Border conflicts cause shortages, high prices for Myanmar traders: report

RFA Burmese
Border conflicts cause shortages, high prices for Myanmar traders: report A Myanmar vendor (center) selling alcohol, cigarettes and aphrodisiac looks on while waiting for customers inside a “no man’s land” between Thailand and Myanmar, as seen from behind a barb-wire fence in Thailand's Mae Sot district, April 12, 2024.
Manan Vatsyayana/AFP

Border traders throughout Myanmar are grappling with rising commodity prices and shortages of goods as fighting between the junta and forces battling to end military rule disrupts trade, an independent think-tank said.

Myanmar’s military junta controls 11 of the country’s 17 border trade posts, with China, India, Thailand and Bangladesh, after recently losing territory to anti-junta forces, the Institute for Strategy and Policy, or ISP-Myanmar, said in a report released on April 13.

On the Thai border, fighting over the last month between the military and insurgents for control of Myawaddy town – Myanmar’s busiest border crossing – has led to the suspension of all trade for weeks.

Myawaddy, across a border river from the Thai town of Mae Sot, accounts for almost one-fourth of Myanmar’s total trade. In normal times, goods valued at an average of U.S. $5.5 million pass through the town every day, ISP-Myanmar said. 

“The customs department, the trade department and the Myanmar Economic Bank are unable to operate at the moment,” a Thai border trader, who declined to be identified for security reasons, told Radio Free Asia, a news service affiliated with BenarNews. 

“These three entities seem to be caught in a cycle of blame, with none taking full responsibility,” he said.

The junta’s Ministry of Commerce announced on April 11 that some trade with Thailand would be moved by ships between the southwestern Thai town of Ranong and Myanmar’s Yangon.

Thai Foreign Minister Parnpree Bahiddha-Nukara (right), Thai Defense Minister Sutin Klungsang (second from right) and Thai Interior Minister Anutin Charnvirakul (third from right) walk in the Rim Moei market during to survey the area along the border in Mae Sot district, April 23, 2024. [James Wilson/Thai News Pix/AFP]

Shift to maritime and air routes

Some trade has also been suspended along the Chinese border after three posts were seized by ethnic minority insurgents and other rebel forces who launched an offensive in northeast Myanmar in October. 

“The impact is significant for all merchants, both in terms of imports and exports,” said a fruit trader, who preferred to remain anonymous for safety reasons. “Approximately 90% of the fruit sector relies on sales to China.” 

In western Myanmar, trade with Bangladesh in some parts of Rakhine State “has come to a complete standstill,” according to one businessman.

A surge of fighting between junta troops and the rebel Arakan Army – which has attacked several junta posts on the Bangladesh border in recent months – has completely stifled border trade, the businessman said.

“All operations have ceased.

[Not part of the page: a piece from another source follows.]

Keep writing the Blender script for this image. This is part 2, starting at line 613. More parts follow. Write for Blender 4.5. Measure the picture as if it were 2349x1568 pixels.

We are unable to work under these conditions,” he said.

Soldiers and journalists take cover near the 2nd Thailand-Myanmar Friendship Bridge Mae Sot, Thailand, during fighting on the Myanmar side between the Karen National Liberation Army and Myanmar's troops, April 20, 2024. [Soe Zeya Tun/Reuters]
Small businesses throughout Myanmar are feeling the effects of the disruption, according to a member of the Union of Myanmar Federation of Chambers of Commerce and Industry who asked to remain anonymous.

Traders are shifting their focus to sea and air routes to move goods despite the higher costs and longer waits, he said.

“In the current situation, people will undoubtedly find a way to trade,” he said. “If all stakeholders can collaborate and coordinate with mutual understanding, we may be able to overcome these obstacles and resume trade.”